***** Data shown

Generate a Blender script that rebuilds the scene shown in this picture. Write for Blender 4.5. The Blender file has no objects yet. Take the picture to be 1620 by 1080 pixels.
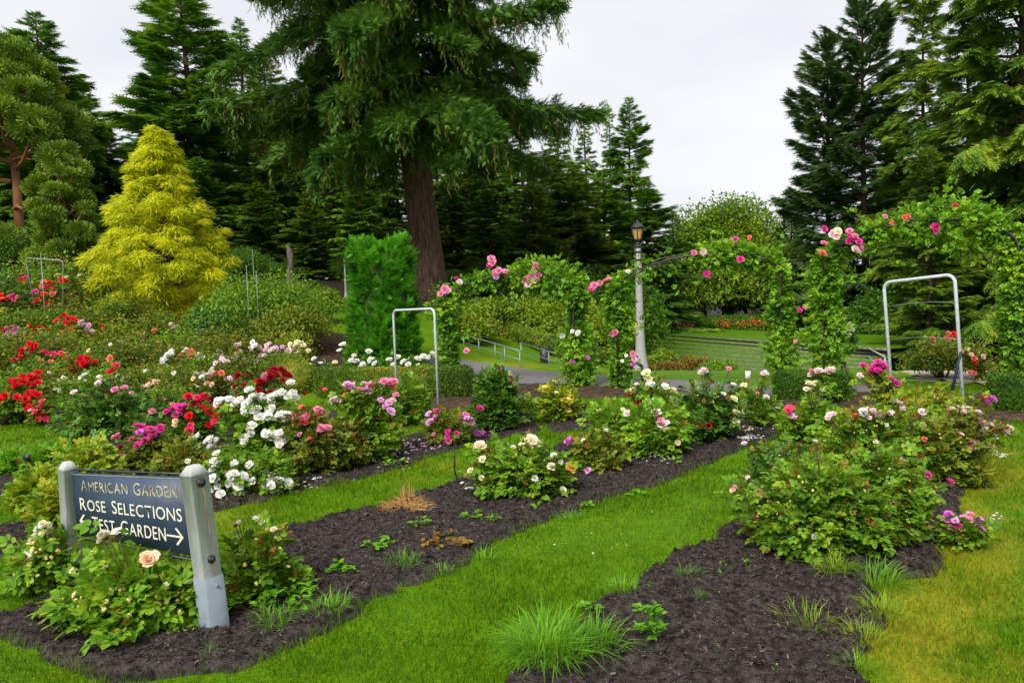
import bpy, math
import numpy as np
from mathutils import Vector, Matrix

# ------------------------------------------------------------------ camera, world, sun
SC = bpy.context.scene
COL = SC.collection
F = 1215.0; PITCH = math.radians(3.2); ROLL = math.radians(2.0); EYE = 1.65
cam_d = bpy.data.cameras.new('camera'); cam = bpy.data.objects.new('camera', cam_d); COL.objects.link(cam)
cr, sr, cp, sp = math.cos(ROLL), math.sin(ROLL), math.cos(PITCH), math.sin(PITCH)
cx = Vector((cr, -sr * sp, -sr * cp)); cy = Vector((sr, cr * sp, cr * cp)); cz = Vector((0, -cp, sp))
M = Matrix((cx, cy, cz)).transposed().to_4x4(); M.translation = (0, 0, EYE)
cam.matrix_world = M
cam_d.sensor_width = 36; cam_d.lens = F / 1620 * 36; cam_d.clip_start = 0.05; cam_d.clip_end = 1000
SC.camera = cam

SUN_EL, SUN_AZ = math.radians(42), math.radians(205)      # azimuth clockwise from +Y: behind the camera, to its left
W = bpy.data.worlds.new('World'); SC.world = W; W.use_nodes = True
nt = W.node_tree; nt.nodes.clear()
wo = nt.nodes.new('ShaderNodeOutputWorld'); bg = nt.nodes.new('ShaderNodeBackground')
sky = nt.nodes.new('ShaderNodeTexSky'); sky.sky_type = 'NISHITA'; sky.sun_disc = False
sky.sun_elevation = SUN_EL; sky.sun_rotation = SUN_AZ
tc = nt.nodes.new('ShaderNodeTexCoord'); mp = nt.nodes.new('ShaderNodeMapping'); mp.inputs['Scale'].default_value = (1.2, 1.2, 3.0)
nz = nt.nodes.new('ShaderNodeTexNoise'); nz.inputs['Scale'].default_value = 1.6; nz.inputs['Detail'].default_value = 5
rp = nt.nodes.new('ShaderNodeValToRGB')
rp.color_ramp.elements[0].position = .4; rp.color_ramp.elements[0].color = (6.6, 6.75, 7.1, 1)
rp.color_ramp.elements[1].position = .6; rp.color_ramp.elements[1].color = (7.75, 7.8, 7.95, 1)
mx = nt.nodes.new('ShaderNodeMix'); mx.data_type = 'RGBA'; mx.inputs[0].default_value = .93
nt.links.new(tc.outputs['Generated'], mp.inputs[0]); nt.links.new(mp.outputs[0], nz.inputs['Vector'])
nt.links.new(nz.outputs['Fac'], rp.inputs[0]); nt.links.new(sky.outputs[0], mx.inputs[6]); nt.links.new(rp.outputs[0], mx.inputs[7])
nt.links.new(mx.outputs[2], bg.inputs['Color']); bg.inputs['Strength'].default_value = .082
nt.links.new(bg.outputs[0], wo.inputs[0])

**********

Do this » Return nothing but the lines running from the start of the data to the line with "from mathutils import Vector, Matrix", please, both ends included and no pictures.

Response for this exercise »
Generate a Blender script that rebuilds the scene shown in this picture. Write for Blender 4.5. The Blender file has no objects yet. Take the picture to be 1620 by 1080 pixels.
import bpy, math
import numpy as np
from mathutils import Vector, Matrix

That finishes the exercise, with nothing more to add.